Mais aussi de graves déceptions. Celle des espoirs d’Elie Barnavi, et de tous ceux qui en Israël comme dans les territoires de Cisjordanie, comptaient sur lui pour donner enfin une impulsion décisive au processus de paix, qui espéraient a minima un gel de la colonisation de Jérusalem par les colons israéliens pour relancer la solution à deux Etats. Celle aussi de tous ceux qui avaient cru à sa promesse de s’opposer militairement à une utilisation d’armes chimiques contre son peuple par Bachar Al Assad. Cette fameuse “ligne rouge” définie par le président américain comme un rubicon infranchissable en 2012, à un moment ou le régime syrien reconnaissait posséder l’arme chimique, et superbement ignorée par lui en 2013 lorsque Assad bombarde au gaz sarin des villes tenues par ses ennemis de l’armée syrienne libre faisant près de 2000 morts, essentiellement des civils, et que la France de François Hollande lui propose de mettre en place une interdiction de l’espace aérien syrien pour empêcher les bombardements. Un double recul puisqu’il trahit son engagement et en même temps livre la Syrie sur un plateau à la Russie de Poutine, qui au prétexte, fallacieux, de contrôler et détruire les armes chimiques d’Assad prendra ensuite le contrôle du pays en maintenant de force le tyran au pouvoir.
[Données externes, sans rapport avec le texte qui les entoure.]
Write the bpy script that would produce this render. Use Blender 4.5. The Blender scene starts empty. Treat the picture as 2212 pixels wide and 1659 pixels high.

Quant à l’Afghanistan, Obama n’a pas fait mieux que les autres. Les rêves d’édification d’un Etat moderne et démocratique se sont perdus dans la réalité des rivalités de chefs de guerre, des haines ethniques, de la corruption généralisée, du trafic de drogue, de la violence religieuse, et des influences étrangères. Faute de savoir, ou pouvoir, s’appuyer sur des forces démocratiques locales, il a transmis à ses successeurs après 8 ans de mandat et donc d’occupation du pays, un Etat incapable de faire face à son avenir, une situation déliquescente, dont la seule gestion possible pour l’Amérique restait le retrait, et donc la défaite. Donald Trump n’avait plus qu’à programmer le départ, il l’a fait à sa manière, en faisant semblant de croire aux promesses des talibans… Et Joe Biden n’avait plus qu’à mettre en œuvre la débâcle.